Direction: Leave out the pictures; transcribe all else exactly.

Information shown:

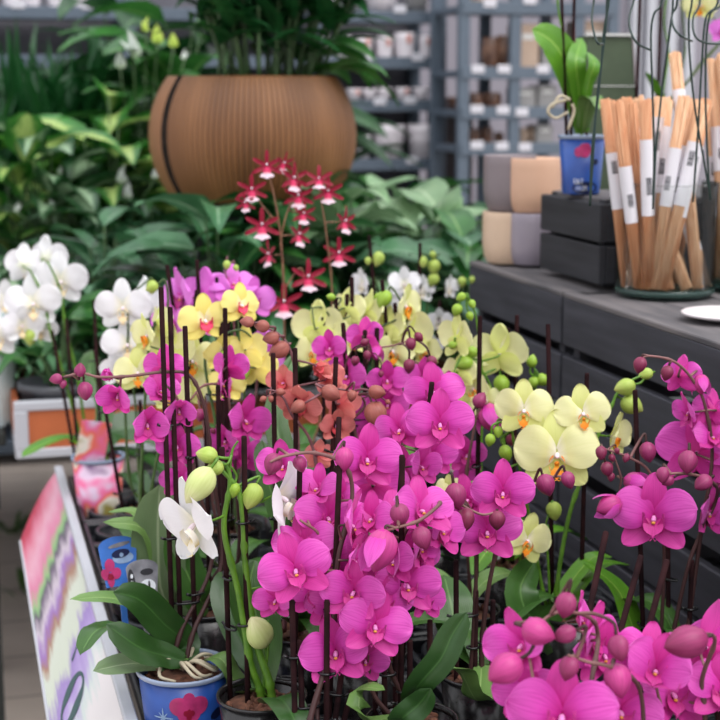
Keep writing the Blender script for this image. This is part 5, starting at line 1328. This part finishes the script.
# ---- salmon plant
s1 = Orchid('salmon orange orchid with brownish buds left of the centre', None, 1.93, X_=.445, stem='stem_mag', budk='sal', pot='clear_pot', seed=20)
s1.spike([(300,560),(316,480),(310,440),(292,415),(282,396),(268,396)], r=(.0042,.0016)); s1.spike([(312,560),(330,480),(345,430),(365,405),(352,392),(330,388)], r=(.0042,.0016), off=(.02,0)); s1.spike([(298,480,1.95),(297,420,1.97),(294,365,1.98),(283,338,1.98),(262,326,1.98),(247,322,1.98)], r=(.004,.0016), off=(-.02,.02))
s1.flower('sal',284,383,40,-30,-10,0,'f',Y=1.97).flower('sal',316,366,48,150,20,20,'h',Y=1.96).flower('sal',302,402,56,-25,35,10,'f').flower('sal',340,404,46,150,10,0,'f').flower('sal',326,380,44,140,0,20,'f',Y=1.98).flower('sal',336,425,40,10,20,0,'f').flower('sal',318,455,36,160,10,0,'f')
for b in [(331,393,8.5,60),(352,396,5,-10),(377,392,7.5,80),(376,415,11.5,20),(379,406,4,30),(298,407,7,-60),(281,392,4,80),(263,399,3.2,-60),(271,399,3,0),(388,402,2.5,60)]: s1.bud(*b, Y=1.90)
for b in [(279,350,9,-60),(271,338,7,-80),(262,326,6.5,-95),(247,322,6,-95)]: s1.bud(*b, Y=1.97)
for st in [(273,353),(295,348),(336,357)]: s1.stake(*st)
s1.leaf([(300,500,1.98),(275,420,2.05),(296,350,2.1)], .036, 'md', up=(0,-1,.2)).leaf([(290,560,1.96),(265,470,2.0),(262,440,2.02)], .028, 'md', up=(0,-1,.3)).leaf([(300,600,1.86),(330,560,1.84),(345,590,1.82)], .05, 'md').leaves([190, 280], kind='md')
# ---- white plants
w1 = Orchid('white orchid at the far left edge in a pink and orange printed sleeve', None, 3.02, xy=(.25, 2.93), px=90, stem='stem_green', budk='grn', seed=21, pot='sleeve', potr=.052, poth=.12)
w1.spike([(82,440),(65,380),(50,330),(45,300),(38,285),(30,270)], r=(.005,.003)); w1.spike([(88,440),(78,380),(66,330),(60,290),(48,262)], r=(.005,.003), off=(.02,0))
w1.flower('who',33,303,60,0,4,0,'o').flower('who',60,281,58,10,5,0,'o',Y=3.04).flower('who',45,258,50,150,-10,0,'f',Y=3.1).flower('who',24,265,48,170,0,0,'f',Y=3.1).flower('who',22,325,46,5,10,0,'f').flower('who',-4,335,54,20,0,0,'o').flower('who',40,328,40,0,20,0,'f',Y=3.06).flower('who',6,300,44,-10,0,0,'f',Y=3.1)
w1.bud(30,337,7,0,'grn'); w1.stake(52,330).stake(66,318).stake(94,300)
w1.leaf([(70,438,3.0),(45,444,2.98),(22,457,2.95)], .045, 'br').leaf([(115,430,3.0),(150,430,3.0),(190,452,2.98)], .075, 'dk', up=(0,-.8,.8)).leaf([(120,450,2.98),(150,460,2.95),(185,490,2.9)], .05, 'dk').leaf([(105,400,3.05),(90,375,3.08),(92,350,3.1)], .05, 'md', up=(0,-1,.3))
mb = MB(); q0 = w1.base+V((-.012,-.035,.115)); box(mb, q0+V((0,0,.04)), (.058,.002,.085), Euler((.1, .2, .1)).to_matrix()); mb.build('care_tag', M['sleeve'], w1.o, smooth=False)
w2 = Orchid('white orchid left of the pale lime one with orange centred flowers', None, 2.60, X_=.335, stem='stem_dgreen', budk='grn', seed=22, pot='clear_pot')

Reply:
Keep writing the Blender script for this image. This is part 5, starting at line 1328. This part finishes the script.
# ---- salmon plant
s1 = Orchid('salmon orange orchid with brownish buds left of the centre', None, 1.93, X_=.445, stem='stem_mag', budk='sal', pot='clear_pot', seed=20)
s1.spike([(300,560),(316,480),(310,440),(292,415),(282,396),(268,396)], r=(.0042,.0016)); s1.spike([(312,560),(330,480),(345,430),(365,405),(352,392),(330,388)], r=(.0042,.0016), off=(.02,0)); s1.spike([(298,480,1.95),(297,420,1.97),(294,365,1.98),(283,338,1.98),(262,326,1.98),(247,322,1.98)], r=(.004,.0016), off=(-.02,.02))
s1.flower('sal',284,383,40,-30,-10,0,'f',Y=1.97).flower('sal',316,366,48,150,20,20,'h',Y=1.96).flower('sal',302,402,56,-25,35,10,'f').flower('sal',340,404,46,150,10,0,'f').flower('sal',326,380,44,140,0,20,'f',Y=1.98).flower('sal',336,425,40,10,20,0,'f').flower('sal',318,455,36,160,10,0,'f')
for b in [(331,393,8.5,60),(352,396,5,-10),(377,392,7.5,80),(376,415,11.5,20),(379,406,4,30),(298,407,7,-60),(281,392,4,80),(263,399,3.2,-60),(271,399,3,0),(388,402,2.5,60)]: s1.bud(*b, Y=1.90)
for b in [(279,350,9,-60),(271,338,7,-80),(262,326,6.5,-95),(247,322,6,-95)]: s1.bud(*b, Y=1.97)
for st in [(273,353),(295,348),(336,357)]: s1.stake(*st)
s1.leaf([(300,500,1.98),(275,420,2.05),(296,350,2.1)], .036, 'md', up=(0,-1,.2)).leaf([(290,560,1.96),(265,470,2.0),(262,440,2.02)], .028, 'md', up=(0,-1,.3)).leaf([(300,600,1.86),(330,560,1.84),(345,590,1.82)], .05, 'md').leaves([190, 280], kind='md')
# ---- white plants
w1 = Orchid('white orchid at the far left edge in a pink and orange printed sleeve', None, 3.02, xy=(.25, 2.93), px=90, stem='stem_green', budk='grn', seed=21, pot='sleeve', potr=.052, poth=.12)
w1.spike([(82,440),(65,380),(50,330),(45,300),(38,285),(30,270)], r=(.005,.003)); w1.spike([(88,440),(78,380),(66,330),(60,290),(48,262)], r=(.005,.003), off=(.02,0))
w1.flower('who',33,303,60,0,4,0,'o').flower('who',60,281,58,10,5,0,'o',Y=3.04).flower('who',45,258,50,150,-10,0,'f',Y=3.1).flower('who',24,265,48,170,0,0,'f',Y=3.1).flower('who',22,325,46,5,10,0,'f').flower('who',-4,335,54,20,0,0,'o').flower('who',40,328,40,0,20,0,'f',Y=3.06).flower('who',6,300,44,-10,0,0,'f',Y=3.1)
w1.bud(30,337,7,0,'grn'); w1.stake(52,330).stake(66,318).stake(94,300)
w1.leaf([(70,438,3.0),(45,444,2.98),(22,457,2.95)], .045, 'br').leaf([(115,430,3.0),(150,430,3.0),(190,452,2.98)], .075, 'dk', up=(0,-.8,.8)).leaf([(120,450,2.98),(150,460,2.95),(185,490,2.9)], .05, 'dk').leaf([(105,400,3.05),(90,375,3.08),(92,350,3.1)], .05, 'md', up=(0,-1,.3))
mb = MB(); q0 = w1.base+V((-.012,-.035,.115)); box(mb, q0+V((0,0,.04)), (.058,.002,.085), Euler((.1, .2, .1)).to_matrix()); mb.build('care_tag', M['sleeve'], w1.o, smooth=False)
w2 = Orchid('white orchid left of the pale lime one with orange centred flowers', None, 2.60, X_=.335, stem='stem_dgreen', budk='grn', seed=22, pot='clear_pot')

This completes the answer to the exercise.